Gold prices edged lower on Wednesday, slipping from recent highs as investors assessed weaker United States labour data and awaited signs of a government reopening that could influence Federal Reserve policy expectations.
By 3:45 pm AEDT (4:45 am GMT), spot gold was down 0.5% at US$4,107.56 per ounce, retreating after three consecutive sessions of gains that had pushed the metal near the key US$4,150 level.
The yellow metal’s recent rally was fuelled by optimism over a potential end to the record-long U.S. government shutdown, which spurred broad-based buying across markets.
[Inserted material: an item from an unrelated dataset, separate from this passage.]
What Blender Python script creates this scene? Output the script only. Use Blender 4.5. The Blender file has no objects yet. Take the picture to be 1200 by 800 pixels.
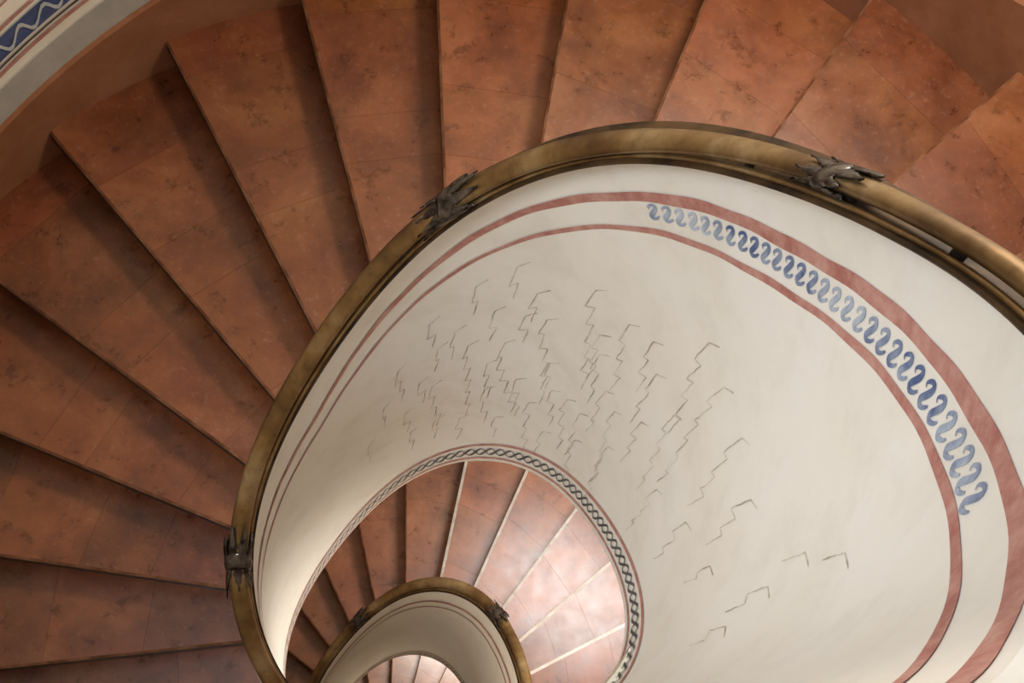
import bpy, bmesh, math, random
import numpy as np
from mathutils import Matrix, Vector
random.seed(4)
S=0.5
PI=math.pi
d=dict(cx=-0.6157,cy=-1.4523,cz=7.1036,wx=-0.3564,wy=0.1522,wz=0.1525,logf=7.3942,p=1.2620,rw=0.9403,hedge=4.0463,h1=0.6016,h2=0.8659,alpha=0.2316,th0=0.0614,hn=1.7598,t=0.1419,R=3.70,e1=-0.0320,e2=0.0161,rs=0.0059,px=0.2763,py=0.0690,dr=0.0537,g1=0.0524,g2=0.0011,ds=0.0947,ox=-0.0730,oy=-0.1486)
p=d['p']; RW=d['rw']; HE=d['hedge']; AL=d['alpha']; TH0=d['th0']; HN=d['hn']; RO=d['R']; TO=d['t']
OX,OY=d['ox'],d['oy']
def rr(ph): return 1+d['rs']*(ph-1.57)+d['g1']*math.cos(3*ph)+d['g2']*math.sin(3*ph)
def W(x,y,z):
    return Vector(((1+d['e1'])*x+d['e2']*y, d['e2']*x+(1-d['e1'])*y, z))*S
def WO(x,y,z): return W(x+OX,y+OY,z)
def H(r,ph,h):           # helical coordinates
    q=rr(ph)*r
    return W(-q*math.cos(ph),q*math.sin(ph),p*ph-h)
def sst(x,a,b):
    t=max(0,min(1,(x-a)/(b-a))); return t*t*(3-2*t)
def flare(ph): return .32*sst(ph,3.35,4.55)
def sm(ph): return max(-.65,min(2.9,ph-1.57))
def top_r(ph): return RW+d['dr']+d['ds']*sm(ph)
def wall_r(h,ph): return RW+(top_r(ph)-RW)*(HE-h)/(HE-.73)+flare(ph)*max(0,1-h/.5)
def WP(ph,h,off=0): return H(wall_r(h,ph)-off,ph,h)
PH0=-1.2-4*PI; PH1=4.5
# ---------- helpers
def link(o,parent=None):
    bpy.context.collection.objects.link(o)
    if parent: o.parent=parent
    return o
def mesh(name,vs,fs,mat,parent=None,smooth=True,uvs=None):
    me=bpy.data.meshes.new(name); me.from_pydata([tuple(v) for v in vs],[],fs); me.update()
    if mat: me.materials.append(mat)
    if smooth:
        for f in me.polygons: f.use_smooth=True
    return link(bpy.data.objects.new(name,me),parent)
def empty(name):
    o=bpy.data.objects.new(name,None); o.empty_display_size=.1; return link(o)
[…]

Risk appetite remained broadly positive as investors grew more confident that policymakers were nearing an agreement to restore government funding. Persistent weakness in U.S. economic data, meanwhile, continued to reinforce expectations of deeper Federal Reserve rate cuts in the months ahead.
The latest ADP employment data released on Tuesday showed that U.S. firms shed more than 11,000 jobs a week through late October.
According to the CME Group FedWatch Tool, markets now price in around a 65.4% probability of a December rate cut, up from 62% before the report’s release.
Asian markets extended gains on the dovish shift in Fed expectations, while U.S. Treasury yields declined, helping to cushion some of gold’s losses.
Still, the greenback’s limited rebound has capped the metal’s advance near its recent peaks.
Meanwhile, markets are looking towards the resumption of key U.S. economic data releases, which could offer more clarity on the Fed’s policy trajectory.